While I don’t use Wenninger’s nor Johnson’s names for this polyhedron, their terms for it don’t bother me, either, for they represent attempts to reduce confusion, rather than increase it. As with the second polyhedron shown above, this confusion started with Kepler, who, in his finite wisdom, called this polyhedron the truncated icosidodecahedron — a name which has “stuck” through the centuries, and is still its most popular name. However, it’s a bad name, unlike the others given it by Wenninger and Johnson. Here’s why: if you truncate an icosidodecahedron (just as with the truncation of a cuboctahedron, described in the commentary about the second polyhedron pictured above), you don’t get the square faces you see here. Instead, the squares come out of the truncation as rectangles, and then edge lengths must be adjusted in order to make all the faces regular, once more.
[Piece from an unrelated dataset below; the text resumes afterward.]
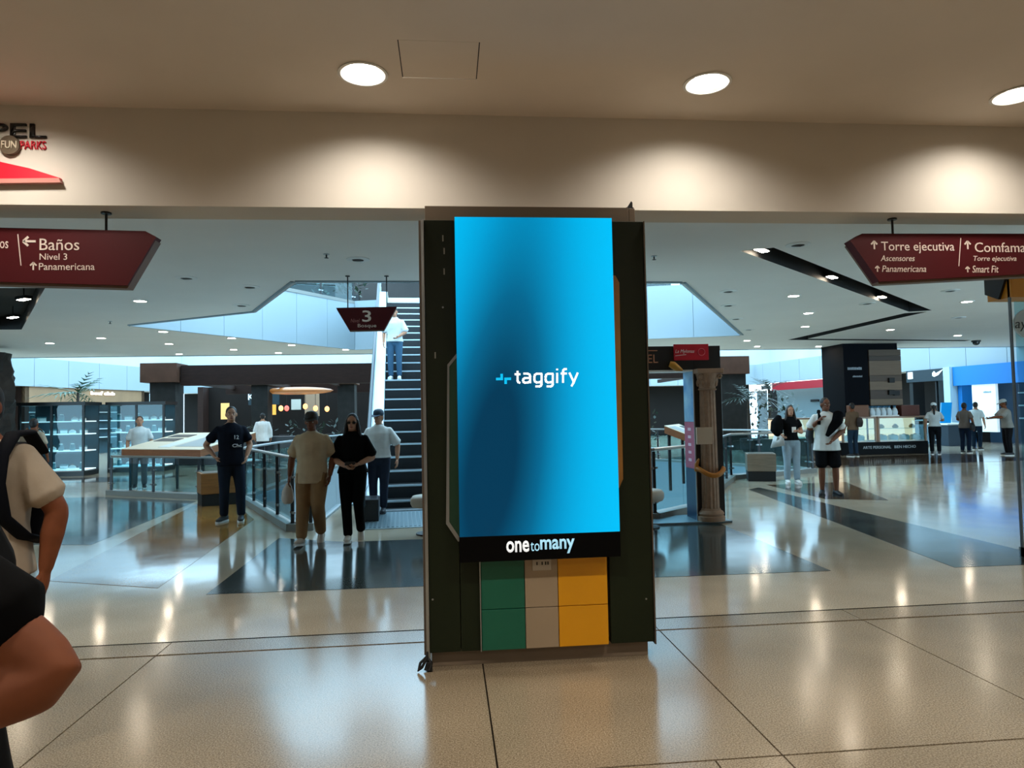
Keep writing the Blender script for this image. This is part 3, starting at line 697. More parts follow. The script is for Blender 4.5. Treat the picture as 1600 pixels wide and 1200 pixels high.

I see that as cheating, and that’s why I wish the name “truncated icosidodecahedron,” along with “truncated cuboctahedron” for the great rhombcuboctahedron, would simply go away.
Here’s the last of the Archimedean solids with more than one English name:
Most who recognize this shape, including myself, call it the truncated cube. A few people, though, are extreme purists when it comes to Greek-derived words — worse than me, and I take that pretty far sometimes — and they won’t even call an ordinary (Platonic) cube a cube, preferring “hexahedron,” instead. These same people, predictably, call this Archimedean solid the truncated hexahedron. They are, technically, correct, I must admit. However, with the cube being, easily, the polyhedron most familiar to the general public, almost none of whom know, let alone use, the word “hexahedron,” this alternate term for the truncated cube will, I am certain, never gain much popularity.
It is unfortunate that five of the thirteen Archimedean solids have multiple names, for learning to spell and pronounce just one name for each of them would be task enough. Unlike in the field of chemistry, however, geometricians have no equivalent to the IUPAC (International Union of Pure and Applied Chemists), the folks who, among other things, select official, permanent names and symbols for newly-synthesized elements. For this reason, the multiple-name problem for certain polyhedra isn’t going away, any time soon.